The danger at the Zaporizhzhia Nuclear Power Plant — a sprawl of cooling towers, nuclear reactors, machine rooms and radioactive waste storage sites — was actually graver than even those who worked there knew, in early March, just days after Russian forces invaded Ukraine.

A large caliber bullet had pierced an outer wall of Reactor No. 4 but, most worrying and not disclosed at the time, an artillery shell had struck an electrical transformer at Reactor No. 6, which was filled with flammable cooling oil, plant employees subsequently learned and told The New York Times. Both reactors were active.

“By happy coincidence, it didn’t burn,” said an engineer, Oleksiy, who insisted that his last name not be publicly disclosed out of security concerns.

Had a fire started it could have cut power to the operating reactor which would not have been able to run pumps necessary to keep the reactor from overheating. Later in the story we learn that within 90 minutes of losing power the reactor would be in danger of a meltdown.

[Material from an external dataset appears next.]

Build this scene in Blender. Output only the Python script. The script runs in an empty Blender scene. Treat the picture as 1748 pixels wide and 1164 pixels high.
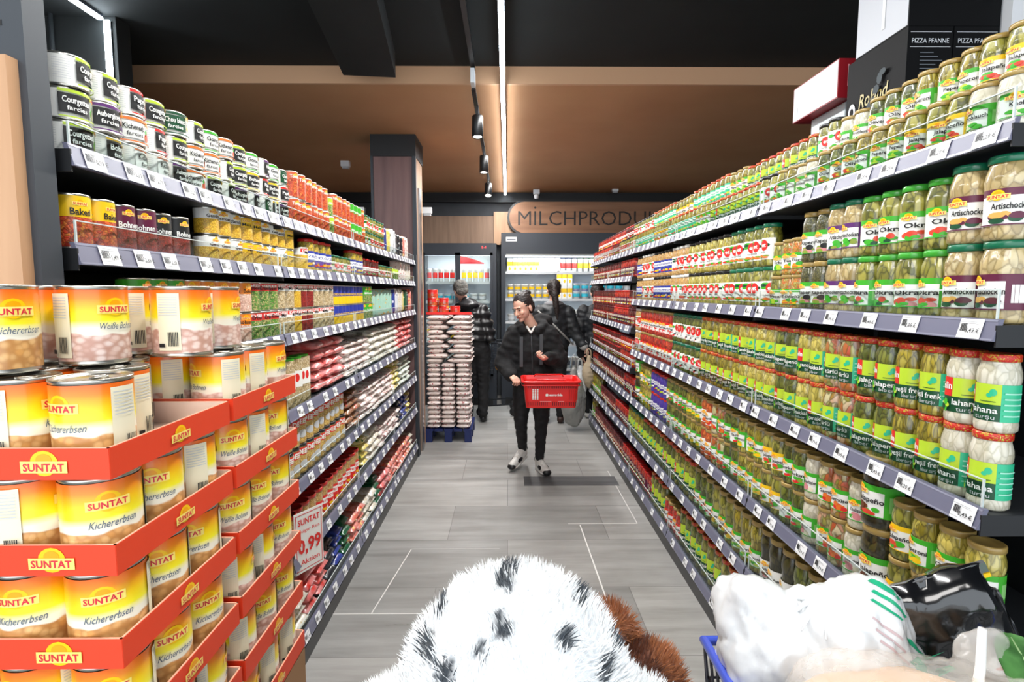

Last week there was a report that Russia had told Russian employees not to show up for work on Friday which raised concern that they were about to do something dangerous. Nothing dramatic happened Friday but the Guardian is reporting today about fresh concerns that Russia is looking for an excuse to disconnect the reactor from the Ukrainian power grid.

Petro Kotin, the head of Ukraine’s atomic energy company, told the Guardian in an interview that Russian engineers had already drawn up a blueprint for a switch on the grounds of emergency planning should fighting sever remaining power connections.

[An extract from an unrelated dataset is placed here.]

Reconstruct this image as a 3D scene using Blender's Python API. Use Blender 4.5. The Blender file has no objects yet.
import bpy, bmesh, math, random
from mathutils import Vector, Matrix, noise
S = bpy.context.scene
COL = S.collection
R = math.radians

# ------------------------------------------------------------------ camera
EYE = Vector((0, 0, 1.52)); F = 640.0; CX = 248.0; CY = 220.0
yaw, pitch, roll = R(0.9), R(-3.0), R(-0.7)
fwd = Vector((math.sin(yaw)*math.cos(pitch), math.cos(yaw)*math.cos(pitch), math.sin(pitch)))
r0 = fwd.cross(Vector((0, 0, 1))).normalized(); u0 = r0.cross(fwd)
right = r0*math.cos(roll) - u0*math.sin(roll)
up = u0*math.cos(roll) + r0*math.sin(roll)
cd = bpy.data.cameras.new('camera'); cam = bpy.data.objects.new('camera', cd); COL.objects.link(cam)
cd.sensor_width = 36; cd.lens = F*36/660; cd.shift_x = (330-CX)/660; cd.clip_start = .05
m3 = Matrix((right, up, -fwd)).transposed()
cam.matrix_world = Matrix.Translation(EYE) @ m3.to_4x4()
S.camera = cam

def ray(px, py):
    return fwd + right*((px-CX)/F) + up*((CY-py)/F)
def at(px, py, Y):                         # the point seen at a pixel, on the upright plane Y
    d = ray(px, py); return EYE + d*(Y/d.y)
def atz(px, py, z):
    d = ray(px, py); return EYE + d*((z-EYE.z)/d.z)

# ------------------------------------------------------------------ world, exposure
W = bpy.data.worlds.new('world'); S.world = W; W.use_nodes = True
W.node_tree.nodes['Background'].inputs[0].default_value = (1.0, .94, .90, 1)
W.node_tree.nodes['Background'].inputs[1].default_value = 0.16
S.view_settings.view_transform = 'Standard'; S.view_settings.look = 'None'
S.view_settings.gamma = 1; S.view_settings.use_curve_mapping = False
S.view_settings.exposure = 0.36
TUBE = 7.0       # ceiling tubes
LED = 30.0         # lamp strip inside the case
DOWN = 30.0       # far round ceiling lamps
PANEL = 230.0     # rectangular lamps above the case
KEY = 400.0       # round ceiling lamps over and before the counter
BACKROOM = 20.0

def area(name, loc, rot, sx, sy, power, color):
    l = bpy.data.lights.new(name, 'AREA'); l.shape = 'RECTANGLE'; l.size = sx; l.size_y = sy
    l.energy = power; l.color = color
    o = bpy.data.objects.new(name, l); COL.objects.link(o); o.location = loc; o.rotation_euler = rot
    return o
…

“They presented [the plan] to [workers at] the plant, and the plant [workers] presented it to us. The precondition for this plan was heavy damage of all lines which connect Zaporizhzhia nuclear power plant to the Ukrainian system,” Kotin said in an interview on Ukraine’s independence day on Wednesday, with the country mostly locked down because of the threat of Russian attacks.

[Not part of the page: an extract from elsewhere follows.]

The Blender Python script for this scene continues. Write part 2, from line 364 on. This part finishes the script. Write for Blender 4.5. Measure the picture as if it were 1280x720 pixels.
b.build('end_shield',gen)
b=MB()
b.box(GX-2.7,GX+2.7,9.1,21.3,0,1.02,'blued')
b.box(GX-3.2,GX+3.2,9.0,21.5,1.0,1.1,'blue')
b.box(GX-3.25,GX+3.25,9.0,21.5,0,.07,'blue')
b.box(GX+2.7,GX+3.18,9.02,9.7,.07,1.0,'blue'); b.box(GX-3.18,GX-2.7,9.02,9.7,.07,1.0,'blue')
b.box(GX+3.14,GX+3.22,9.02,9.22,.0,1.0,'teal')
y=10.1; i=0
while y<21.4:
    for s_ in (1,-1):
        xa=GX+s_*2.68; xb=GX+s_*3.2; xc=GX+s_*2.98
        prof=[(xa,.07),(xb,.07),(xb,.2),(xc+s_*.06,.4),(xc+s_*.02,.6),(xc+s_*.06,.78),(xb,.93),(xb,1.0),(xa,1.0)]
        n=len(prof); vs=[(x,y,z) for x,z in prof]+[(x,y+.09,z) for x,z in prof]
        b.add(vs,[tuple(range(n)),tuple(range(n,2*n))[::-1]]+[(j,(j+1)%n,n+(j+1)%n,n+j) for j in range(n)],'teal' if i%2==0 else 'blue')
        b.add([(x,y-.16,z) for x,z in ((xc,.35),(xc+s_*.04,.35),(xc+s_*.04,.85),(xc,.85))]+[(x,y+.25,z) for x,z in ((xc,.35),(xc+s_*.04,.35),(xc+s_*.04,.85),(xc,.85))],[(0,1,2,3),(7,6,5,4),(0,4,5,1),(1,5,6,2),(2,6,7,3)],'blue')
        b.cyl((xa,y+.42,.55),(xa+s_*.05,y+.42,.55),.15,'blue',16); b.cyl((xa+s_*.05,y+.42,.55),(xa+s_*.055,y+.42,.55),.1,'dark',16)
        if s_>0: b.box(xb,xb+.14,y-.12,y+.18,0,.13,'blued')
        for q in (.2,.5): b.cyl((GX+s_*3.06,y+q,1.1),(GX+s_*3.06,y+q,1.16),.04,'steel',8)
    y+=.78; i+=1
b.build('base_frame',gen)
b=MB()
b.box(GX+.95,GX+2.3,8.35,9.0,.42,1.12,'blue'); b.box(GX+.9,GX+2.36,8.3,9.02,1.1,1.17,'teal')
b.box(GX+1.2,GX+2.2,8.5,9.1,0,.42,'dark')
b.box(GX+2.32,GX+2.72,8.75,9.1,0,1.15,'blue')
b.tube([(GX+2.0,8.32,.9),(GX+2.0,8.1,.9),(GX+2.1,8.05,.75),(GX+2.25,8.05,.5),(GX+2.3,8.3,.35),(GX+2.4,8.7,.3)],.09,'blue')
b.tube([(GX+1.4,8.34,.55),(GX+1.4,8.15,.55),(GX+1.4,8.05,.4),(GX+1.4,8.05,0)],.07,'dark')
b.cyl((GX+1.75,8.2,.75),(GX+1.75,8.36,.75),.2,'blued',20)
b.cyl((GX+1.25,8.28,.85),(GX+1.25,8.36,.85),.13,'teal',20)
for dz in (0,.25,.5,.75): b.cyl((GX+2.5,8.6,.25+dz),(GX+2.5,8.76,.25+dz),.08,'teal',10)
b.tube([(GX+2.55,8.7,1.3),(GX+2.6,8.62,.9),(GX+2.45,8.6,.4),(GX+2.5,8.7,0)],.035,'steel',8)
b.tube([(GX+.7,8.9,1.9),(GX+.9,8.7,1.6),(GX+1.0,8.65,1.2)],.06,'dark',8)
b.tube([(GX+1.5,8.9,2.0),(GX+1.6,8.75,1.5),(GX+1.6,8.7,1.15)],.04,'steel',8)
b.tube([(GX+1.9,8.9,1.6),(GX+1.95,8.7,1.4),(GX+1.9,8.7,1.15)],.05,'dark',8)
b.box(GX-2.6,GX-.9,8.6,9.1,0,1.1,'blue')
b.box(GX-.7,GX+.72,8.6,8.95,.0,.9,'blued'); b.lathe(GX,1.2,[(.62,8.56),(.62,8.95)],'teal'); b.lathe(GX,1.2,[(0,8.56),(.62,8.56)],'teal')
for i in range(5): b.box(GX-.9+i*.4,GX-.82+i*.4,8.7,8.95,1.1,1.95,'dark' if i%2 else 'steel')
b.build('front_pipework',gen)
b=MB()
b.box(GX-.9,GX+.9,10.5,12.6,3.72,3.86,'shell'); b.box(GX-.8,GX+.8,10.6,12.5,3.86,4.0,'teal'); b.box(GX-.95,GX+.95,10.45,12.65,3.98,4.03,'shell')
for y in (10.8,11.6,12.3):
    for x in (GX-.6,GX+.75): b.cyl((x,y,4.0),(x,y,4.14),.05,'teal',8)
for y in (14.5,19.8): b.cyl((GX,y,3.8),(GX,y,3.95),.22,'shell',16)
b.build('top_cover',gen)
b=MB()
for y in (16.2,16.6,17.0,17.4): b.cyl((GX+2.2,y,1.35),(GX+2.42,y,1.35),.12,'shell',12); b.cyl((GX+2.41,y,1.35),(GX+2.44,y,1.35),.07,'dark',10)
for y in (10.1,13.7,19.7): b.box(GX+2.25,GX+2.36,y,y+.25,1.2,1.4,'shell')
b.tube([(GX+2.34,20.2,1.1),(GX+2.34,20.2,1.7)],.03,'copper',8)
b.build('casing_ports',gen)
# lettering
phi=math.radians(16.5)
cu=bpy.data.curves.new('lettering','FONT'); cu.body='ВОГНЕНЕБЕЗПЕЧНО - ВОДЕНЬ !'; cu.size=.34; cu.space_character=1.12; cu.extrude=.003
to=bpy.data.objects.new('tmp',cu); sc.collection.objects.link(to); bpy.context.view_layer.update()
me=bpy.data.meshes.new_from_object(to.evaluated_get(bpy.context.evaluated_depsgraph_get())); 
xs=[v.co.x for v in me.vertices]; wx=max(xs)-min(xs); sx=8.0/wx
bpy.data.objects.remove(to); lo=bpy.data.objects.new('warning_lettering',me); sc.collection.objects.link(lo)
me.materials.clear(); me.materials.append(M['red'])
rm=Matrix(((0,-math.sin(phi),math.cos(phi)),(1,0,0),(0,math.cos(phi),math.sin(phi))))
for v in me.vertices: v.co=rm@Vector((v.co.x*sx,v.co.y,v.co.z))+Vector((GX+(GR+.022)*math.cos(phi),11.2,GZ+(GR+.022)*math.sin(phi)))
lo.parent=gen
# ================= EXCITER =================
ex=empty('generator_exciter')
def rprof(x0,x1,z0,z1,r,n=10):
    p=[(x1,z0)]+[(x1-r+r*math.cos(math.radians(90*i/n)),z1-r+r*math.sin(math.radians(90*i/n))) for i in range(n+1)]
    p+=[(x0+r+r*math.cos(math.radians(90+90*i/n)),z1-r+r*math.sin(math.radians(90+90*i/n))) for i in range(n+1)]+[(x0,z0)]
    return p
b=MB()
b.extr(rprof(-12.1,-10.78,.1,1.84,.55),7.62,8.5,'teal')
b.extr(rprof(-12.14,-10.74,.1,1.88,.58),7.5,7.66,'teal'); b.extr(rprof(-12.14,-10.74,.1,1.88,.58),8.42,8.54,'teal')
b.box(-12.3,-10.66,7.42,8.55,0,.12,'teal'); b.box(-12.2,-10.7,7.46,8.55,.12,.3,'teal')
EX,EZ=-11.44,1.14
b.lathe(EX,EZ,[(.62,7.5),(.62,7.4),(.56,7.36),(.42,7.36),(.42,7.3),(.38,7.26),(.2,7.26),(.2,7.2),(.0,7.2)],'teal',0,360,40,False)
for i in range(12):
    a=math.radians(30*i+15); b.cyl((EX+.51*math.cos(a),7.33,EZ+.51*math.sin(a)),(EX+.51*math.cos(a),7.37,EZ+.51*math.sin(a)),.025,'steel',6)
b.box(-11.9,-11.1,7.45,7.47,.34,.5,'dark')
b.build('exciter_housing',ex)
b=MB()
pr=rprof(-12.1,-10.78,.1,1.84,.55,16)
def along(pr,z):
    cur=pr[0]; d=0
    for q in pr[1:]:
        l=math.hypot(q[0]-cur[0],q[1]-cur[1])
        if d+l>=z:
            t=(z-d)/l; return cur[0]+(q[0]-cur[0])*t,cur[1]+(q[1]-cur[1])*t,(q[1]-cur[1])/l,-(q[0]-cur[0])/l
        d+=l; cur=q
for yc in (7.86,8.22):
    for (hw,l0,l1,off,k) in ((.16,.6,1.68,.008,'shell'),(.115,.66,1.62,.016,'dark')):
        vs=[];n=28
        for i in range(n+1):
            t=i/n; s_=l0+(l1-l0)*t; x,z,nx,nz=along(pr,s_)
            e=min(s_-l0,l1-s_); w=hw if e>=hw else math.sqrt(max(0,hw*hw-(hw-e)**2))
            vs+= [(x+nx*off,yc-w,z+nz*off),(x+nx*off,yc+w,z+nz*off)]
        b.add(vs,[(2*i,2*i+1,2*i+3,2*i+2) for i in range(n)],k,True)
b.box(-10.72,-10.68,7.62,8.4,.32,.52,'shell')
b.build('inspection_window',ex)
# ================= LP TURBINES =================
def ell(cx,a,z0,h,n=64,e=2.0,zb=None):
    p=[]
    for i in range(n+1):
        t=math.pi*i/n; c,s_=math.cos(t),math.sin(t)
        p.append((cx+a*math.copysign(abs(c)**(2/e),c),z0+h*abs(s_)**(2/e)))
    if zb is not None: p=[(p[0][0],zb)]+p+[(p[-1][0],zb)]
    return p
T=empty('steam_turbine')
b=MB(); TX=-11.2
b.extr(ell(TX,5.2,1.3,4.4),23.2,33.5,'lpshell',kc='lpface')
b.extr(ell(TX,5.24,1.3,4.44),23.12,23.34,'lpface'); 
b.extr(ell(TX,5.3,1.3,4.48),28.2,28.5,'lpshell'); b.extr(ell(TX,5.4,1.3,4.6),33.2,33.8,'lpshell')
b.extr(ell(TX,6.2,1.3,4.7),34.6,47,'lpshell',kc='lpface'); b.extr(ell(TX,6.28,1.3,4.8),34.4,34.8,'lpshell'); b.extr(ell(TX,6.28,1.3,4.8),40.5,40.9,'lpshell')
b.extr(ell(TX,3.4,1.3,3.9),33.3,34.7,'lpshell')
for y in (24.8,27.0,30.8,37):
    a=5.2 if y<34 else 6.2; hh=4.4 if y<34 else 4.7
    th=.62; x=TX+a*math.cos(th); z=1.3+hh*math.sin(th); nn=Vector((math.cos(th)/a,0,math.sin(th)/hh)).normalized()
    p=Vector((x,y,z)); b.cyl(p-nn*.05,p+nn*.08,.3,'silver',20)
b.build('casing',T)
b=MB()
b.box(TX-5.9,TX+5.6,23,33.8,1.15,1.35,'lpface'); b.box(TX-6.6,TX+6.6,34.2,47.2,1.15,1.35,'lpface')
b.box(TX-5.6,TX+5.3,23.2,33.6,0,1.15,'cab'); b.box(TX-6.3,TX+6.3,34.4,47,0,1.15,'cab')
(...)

He fears that Russia’s military is now targeting those connections to make the emergency scenario a reality. Both Ukraine and Russia have accused each other of shelling the site.

“They just started doing that, they starting all the shelling, just to take out these lines,” Kotin said.

Whatever the Russian plan is that may unfold next, the stress of waiting for the next potential disaster is the opposite of how nuclear plants are supposed to be run.

“The main condition for operating a nuclear plant is calm,” said Dmytro Gortenko, a human resources executive who worked in the plant’s administration building. “It should always be calm,” he continued. “Right up to having everything calm at home, in an employee’s home life. When a person is calm, he makes better decisions. In a state of tension or fear, a person makes mistakes.

Instead of that situation, workers now show up to work with Russian snipers positioned on top of the building. And people working at the plant sometimes just disappear.

“There was a case where a person was taken into the forest and they shot near him” in a mock execution, Mr. Gortenko said of a detainee’s ordeal he had heard about through relatives. “They had lists of people.”

“I personally know one man who went missing in March, and there is no information about him,” said Olha, the engineer. “Another man was taken to the commandant’s office for interrogation and beaten to death.”

Russia is courting disaster and, if something terribly happens, they will loudly blame it on the Ukrainians they’ve been beating, killing and abusing. The UN is making preparations for an IAEA visit to the plant but that could still be weeks off. Meanwhile, Russia just keeps lying.